**Records for the exercise**

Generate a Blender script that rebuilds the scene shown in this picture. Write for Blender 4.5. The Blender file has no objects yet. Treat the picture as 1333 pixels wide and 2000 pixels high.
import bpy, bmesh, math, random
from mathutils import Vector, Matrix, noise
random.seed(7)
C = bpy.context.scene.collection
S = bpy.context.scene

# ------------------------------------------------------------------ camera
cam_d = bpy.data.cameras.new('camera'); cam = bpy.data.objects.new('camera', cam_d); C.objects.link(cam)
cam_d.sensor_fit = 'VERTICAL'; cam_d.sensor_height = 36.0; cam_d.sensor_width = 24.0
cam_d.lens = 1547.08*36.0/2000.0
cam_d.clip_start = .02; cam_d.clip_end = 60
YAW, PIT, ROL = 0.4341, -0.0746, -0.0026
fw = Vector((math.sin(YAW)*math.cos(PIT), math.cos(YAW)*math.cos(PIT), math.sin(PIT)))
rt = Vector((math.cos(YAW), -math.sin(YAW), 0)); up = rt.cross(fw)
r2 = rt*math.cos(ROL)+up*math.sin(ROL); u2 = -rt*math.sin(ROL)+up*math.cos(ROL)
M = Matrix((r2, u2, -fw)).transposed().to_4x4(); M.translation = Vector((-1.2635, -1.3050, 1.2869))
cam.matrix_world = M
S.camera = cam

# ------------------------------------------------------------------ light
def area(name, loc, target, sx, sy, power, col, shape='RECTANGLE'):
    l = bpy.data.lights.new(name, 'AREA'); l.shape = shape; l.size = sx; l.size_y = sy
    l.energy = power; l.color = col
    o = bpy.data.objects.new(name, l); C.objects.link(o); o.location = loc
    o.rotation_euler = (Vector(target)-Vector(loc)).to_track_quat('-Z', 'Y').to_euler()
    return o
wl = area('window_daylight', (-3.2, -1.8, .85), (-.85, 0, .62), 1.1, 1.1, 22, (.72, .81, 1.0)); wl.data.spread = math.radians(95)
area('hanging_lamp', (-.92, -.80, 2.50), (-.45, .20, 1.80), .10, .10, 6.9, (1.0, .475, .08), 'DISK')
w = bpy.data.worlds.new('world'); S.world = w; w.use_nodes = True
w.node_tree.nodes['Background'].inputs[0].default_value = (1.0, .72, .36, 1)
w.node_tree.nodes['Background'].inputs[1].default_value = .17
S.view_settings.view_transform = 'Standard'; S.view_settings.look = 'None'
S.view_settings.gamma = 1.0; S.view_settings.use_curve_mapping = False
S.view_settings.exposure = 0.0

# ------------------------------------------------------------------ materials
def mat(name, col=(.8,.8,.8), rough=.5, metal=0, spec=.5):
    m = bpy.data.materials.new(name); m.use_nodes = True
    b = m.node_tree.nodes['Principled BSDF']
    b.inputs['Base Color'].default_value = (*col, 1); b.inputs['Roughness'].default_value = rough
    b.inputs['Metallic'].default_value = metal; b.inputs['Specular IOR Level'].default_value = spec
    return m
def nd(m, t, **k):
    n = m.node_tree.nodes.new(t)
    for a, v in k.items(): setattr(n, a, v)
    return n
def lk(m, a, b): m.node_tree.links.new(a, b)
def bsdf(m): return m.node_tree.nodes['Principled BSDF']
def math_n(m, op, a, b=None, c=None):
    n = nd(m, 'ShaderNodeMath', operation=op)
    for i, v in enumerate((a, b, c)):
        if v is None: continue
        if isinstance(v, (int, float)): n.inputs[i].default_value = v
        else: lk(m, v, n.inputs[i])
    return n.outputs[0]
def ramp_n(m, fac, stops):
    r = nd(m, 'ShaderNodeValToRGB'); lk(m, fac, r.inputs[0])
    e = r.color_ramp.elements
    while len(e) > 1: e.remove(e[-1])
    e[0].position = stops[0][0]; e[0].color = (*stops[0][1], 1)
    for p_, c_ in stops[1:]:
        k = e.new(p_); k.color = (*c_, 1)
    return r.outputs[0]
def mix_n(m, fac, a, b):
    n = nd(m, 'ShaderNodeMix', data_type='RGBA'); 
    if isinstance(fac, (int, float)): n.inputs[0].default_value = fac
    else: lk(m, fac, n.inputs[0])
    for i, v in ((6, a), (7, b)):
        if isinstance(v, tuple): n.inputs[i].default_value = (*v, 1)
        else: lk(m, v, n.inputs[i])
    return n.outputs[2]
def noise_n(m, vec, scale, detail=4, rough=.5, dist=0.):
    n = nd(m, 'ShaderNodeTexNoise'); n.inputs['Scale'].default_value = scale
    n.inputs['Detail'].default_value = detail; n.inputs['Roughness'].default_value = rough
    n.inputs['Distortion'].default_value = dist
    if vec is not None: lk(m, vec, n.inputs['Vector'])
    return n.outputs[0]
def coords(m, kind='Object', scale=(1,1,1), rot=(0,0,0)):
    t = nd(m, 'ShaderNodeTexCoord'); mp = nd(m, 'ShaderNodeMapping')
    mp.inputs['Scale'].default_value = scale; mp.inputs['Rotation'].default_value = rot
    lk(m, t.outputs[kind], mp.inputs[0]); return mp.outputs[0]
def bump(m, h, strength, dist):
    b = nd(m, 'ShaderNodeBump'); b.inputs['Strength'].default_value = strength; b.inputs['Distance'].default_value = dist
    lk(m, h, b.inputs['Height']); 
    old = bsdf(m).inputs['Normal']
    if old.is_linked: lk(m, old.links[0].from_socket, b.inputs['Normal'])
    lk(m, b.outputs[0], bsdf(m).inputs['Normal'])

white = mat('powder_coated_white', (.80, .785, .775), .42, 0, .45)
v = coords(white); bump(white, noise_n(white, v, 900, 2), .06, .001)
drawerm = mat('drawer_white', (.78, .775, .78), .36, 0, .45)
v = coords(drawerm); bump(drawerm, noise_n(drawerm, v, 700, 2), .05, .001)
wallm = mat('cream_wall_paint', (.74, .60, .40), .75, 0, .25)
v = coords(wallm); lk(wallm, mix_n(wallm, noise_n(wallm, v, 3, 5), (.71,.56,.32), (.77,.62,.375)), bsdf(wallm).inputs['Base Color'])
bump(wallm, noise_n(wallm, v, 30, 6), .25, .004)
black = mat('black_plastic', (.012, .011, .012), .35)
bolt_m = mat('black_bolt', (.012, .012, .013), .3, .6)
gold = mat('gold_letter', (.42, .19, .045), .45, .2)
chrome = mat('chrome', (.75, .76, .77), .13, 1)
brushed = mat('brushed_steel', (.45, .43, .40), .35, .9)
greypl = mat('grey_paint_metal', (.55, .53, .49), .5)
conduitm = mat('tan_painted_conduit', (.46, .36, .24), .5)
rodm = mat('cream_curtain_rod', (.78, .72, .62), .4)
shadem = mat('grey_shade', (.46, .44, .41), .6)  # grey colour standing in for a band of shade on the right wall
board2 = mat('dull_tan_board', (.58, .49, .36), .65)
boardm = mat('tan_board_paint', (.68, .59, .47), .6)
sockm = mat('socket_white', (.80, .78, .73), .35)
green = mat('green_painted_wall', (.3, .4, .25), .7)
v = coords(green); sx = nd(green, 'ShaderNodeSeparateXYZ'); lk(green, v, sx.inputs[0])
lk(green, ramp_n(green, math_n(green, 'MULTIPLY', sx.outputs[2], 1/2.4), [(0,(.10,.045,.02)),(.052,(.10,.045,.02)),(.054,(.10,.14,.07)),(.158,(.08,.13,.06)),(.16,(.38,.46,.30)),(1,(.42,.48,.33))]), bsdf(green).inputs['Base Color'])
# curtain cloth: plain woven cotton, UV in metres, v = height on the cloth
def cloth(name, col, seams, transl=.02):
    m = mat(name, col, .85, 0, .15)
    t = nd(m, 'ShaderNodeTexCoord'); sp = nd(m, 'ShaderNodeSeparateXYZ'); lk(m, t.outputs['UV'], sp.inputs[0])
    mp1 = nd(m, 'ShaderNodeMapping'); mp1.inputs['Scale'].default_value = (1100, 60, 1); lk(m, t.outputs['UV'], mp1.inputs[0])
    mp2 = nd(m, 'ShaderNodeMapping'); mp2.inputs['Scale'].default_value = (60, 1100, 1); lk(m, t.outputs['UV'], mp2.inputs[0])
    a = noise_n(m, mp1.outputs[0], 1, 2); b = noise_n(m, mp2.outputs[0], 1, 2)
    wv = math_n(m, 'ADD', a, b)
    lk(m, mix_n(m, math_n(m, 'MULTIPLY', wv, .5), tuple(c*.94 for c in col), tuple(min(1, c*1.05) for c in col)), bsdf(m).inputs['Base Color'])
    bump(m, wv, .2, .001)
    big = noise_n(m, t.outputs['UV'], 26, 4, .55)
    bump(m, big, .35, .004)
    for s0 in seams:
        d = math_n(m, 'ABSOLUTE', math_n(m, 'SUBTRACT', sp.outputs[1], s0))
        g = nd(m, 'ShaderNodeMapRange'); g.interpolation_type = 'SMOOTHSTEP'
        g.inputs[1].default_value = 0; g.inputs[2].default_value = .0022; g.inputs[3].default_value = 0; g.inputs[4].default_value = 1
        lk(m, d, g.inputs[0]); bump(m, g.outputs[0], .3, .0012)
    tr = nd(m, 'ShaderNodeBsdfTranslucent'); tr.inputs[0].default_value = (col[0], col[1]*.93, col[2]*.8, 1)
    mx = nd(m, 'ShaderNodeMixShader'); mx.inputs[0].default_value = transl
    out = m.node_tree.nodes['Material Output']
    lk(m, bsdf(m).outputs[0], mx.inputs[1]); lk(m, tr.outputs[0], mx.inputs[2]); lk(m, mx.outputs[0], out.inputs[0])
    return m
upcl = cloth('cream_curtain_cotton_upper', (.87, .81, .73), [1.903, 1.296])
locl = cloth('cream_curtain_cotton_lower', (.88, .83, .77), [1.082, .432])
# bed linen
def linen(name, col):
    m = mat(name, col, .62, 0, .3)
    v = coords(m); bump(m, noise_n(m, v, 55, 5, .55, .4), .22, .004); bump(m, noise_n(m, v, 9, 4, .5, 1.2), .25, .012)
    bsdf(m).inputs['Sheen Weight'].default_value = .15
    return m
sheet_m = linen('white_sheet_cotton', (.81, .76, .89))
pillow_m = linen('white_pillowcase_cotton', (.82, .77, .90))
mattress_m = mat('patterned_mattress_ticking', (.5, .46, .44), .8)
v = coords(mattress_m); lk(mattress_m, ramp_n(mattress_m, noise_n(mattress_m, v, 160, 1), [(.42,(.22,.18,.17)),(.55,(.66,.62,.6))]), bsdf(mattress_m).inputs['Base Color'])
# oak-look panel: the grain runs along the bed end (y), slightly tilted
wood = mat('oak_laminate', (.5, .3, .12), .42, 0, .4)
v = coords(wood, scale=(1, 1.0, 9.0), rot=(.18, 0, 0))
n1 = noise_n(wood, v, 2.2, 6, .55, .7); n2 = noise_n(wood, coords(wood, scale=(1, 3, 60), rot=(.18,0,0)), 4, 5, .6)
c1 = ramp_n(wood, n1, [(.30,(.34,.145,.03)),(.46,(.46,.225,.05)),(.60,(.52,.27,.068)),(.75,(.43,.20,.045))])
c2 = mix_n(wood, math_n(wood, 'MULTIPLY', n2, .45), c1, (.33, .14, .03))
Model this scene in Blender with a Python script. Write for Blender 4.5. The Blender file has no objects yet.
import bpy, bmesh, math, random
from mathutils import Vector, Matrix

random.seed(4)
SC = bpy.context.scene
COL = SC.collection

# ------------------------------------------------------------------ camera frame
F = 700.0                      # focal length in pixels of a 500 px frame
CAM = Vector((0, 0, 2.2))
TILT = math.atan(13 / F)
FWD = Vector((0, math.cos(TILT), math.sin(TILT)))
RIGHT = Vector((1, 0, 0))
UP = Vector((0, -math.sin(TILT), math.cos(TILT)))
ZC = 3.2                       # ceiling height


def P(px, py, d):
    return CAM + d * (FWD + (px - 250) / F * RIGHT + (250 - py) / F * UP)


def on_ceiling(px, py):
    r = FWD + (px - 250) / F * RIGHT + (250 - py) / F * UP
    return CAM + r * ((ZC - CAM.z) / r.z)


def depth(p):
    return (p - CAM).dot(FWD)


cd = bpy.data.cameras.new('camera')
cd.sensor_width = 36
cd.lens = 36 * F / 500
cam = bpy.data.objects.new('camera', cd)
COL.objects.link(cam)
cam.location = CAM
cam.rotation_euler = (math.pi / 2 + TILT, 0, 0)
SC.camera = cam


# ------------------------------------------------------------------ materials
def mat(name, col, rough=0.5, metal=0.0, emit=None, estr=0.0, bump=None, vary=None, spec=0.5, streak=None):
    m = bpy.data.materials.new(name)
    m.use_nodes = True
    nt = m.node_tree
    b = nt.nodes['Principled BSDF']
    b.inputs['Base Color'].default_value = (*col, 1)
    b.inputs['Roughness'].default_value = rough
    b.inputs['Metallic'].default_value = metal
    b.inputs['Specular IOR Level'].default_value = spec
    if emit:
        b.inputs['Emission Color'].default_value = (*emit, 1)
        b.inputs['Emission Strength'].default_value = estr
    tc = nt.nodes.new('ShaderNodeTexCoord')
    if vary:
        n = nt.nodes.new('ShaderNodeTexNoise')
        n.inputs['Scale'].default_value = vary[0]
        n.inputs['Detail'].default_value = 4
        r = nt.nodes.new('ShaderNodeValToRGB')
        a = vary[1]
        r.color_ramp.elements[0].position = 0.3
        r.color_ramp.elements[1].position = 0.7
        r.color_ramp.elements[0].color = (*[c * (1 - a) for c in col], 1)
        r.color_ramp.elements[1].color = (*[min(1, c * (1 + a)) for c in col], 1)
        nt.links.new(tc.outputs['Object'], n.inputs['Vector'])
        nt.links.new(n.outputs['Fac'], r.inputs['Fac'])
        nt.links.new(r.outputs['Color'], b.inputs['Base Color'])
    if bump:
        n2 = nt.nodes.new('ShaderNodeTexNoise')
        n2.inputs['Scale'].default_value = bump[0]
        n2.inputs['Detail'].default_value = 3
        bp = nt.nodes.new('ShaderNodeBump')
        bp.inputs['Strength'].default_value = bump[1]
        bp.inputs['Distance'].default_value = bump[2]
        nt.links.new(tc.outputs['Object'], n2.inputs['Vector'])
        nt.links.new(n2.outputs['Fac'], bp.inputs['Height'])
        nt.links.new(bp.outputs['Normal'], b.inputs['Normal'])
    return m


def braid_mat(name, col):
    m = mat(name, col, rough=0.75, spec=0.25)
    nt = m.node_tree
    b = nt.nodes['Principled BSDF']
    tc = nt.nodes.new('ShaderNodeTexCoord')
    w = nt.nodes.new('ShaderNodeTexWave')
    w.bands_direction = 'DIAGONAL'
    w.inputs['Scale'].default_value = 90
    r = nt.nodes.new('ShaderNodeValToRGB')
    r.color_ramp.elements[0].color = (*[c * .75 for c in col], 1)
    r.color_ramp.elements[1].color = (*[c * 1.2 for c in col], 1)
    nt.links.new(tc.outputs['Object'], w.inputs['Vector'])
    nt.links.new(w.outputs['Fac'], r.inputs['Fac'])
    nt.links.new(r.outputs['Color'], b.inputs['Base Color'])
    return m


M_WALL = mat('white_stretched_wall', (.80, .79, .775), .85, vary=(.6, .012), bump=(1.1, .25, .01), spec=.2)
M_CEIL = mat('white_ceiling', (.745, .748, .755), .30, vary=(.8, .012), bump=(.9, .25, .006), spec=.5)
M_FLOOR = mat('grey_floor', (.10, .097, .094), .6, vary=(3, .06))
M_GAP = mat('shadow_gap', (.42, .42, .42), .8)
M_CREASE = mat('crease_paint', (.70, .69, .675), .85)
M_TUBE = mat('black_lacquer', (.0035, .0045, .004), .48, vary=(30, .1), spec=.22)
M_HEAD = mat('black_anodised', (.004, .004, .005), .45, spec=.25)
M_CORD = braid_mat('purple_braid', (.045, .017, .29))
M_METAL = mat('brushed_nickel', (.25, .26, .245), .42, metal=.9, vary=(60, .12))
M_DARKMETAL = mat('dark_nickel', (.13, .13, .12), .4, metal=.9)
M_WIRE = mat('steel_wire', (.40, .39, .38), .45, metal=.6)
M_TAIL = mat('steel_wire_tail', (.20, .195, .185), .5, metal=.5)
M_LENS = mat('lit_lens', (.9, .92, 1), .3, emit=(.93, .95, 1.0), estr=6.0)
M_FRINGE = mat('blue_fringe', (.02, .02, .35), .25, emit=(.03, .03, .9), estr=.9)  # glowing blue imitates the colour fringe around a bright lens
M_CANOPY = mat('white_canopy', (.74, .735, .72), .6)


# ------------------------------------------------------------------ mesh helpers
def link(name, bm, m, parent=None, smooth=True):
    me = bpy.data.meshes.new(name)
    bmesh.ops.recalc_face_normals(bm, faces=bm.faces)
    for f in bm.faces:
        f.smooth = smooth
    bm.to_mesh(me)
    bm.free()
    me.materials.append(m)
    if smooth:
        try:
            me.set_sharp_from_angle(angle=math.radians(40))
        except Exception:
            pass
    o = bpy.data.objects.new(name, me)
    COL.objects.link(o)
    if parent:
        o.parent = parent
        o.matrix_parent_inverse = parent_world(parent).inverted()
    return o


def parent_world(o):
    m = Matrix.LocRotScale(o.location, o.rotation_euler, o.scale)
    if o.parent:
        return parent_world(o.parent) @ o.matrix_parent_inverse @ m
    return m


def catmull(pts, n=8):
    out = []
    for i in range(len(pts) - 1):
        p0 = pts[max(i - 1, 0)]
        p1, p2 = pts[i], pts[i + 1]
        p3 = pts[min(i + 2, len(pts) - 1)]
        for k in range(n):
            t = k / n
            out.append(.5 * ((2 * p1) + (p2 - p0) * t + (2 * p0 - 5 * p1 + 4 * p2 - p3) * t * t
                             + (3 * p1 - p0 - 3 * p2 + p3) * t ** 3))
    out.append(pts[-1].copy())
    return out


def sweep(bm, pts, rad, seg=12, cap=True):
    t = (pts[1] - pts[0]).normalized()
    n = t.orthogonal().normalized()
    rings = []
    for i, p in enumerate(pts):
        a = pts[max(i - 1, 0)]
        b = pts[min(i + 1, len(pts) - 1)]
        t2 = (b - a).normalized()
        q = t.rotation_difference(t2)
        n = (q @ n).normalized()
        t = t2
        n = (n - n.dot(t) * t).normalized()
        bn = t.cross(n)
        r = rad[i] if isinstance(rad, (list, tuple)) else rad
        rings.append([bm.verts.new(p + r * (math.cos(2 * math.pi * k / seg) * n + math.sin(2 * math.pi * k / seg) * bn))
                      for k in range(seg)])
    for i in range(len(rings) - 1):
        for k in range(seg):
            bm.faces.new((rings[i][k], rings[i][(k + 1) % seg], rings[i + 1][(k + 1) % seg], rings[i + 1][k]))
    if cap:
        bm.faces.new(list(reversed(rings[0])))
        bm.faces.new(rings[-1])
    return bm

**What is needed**
Copy out exactly the lines from the one with "green = mat('green_painted_wall', (.3, .4, .25), .7)" through the one with "v = coords(green);", counting both ends, and no other lines.

**Completed task**
green = mat('green_painted_wall', (.3, .4, .25), .7)
v = coords(green); sx = nd(green, 'ShaderNodeSeparateXYZ'); lk(green, v, sx.inputs[0])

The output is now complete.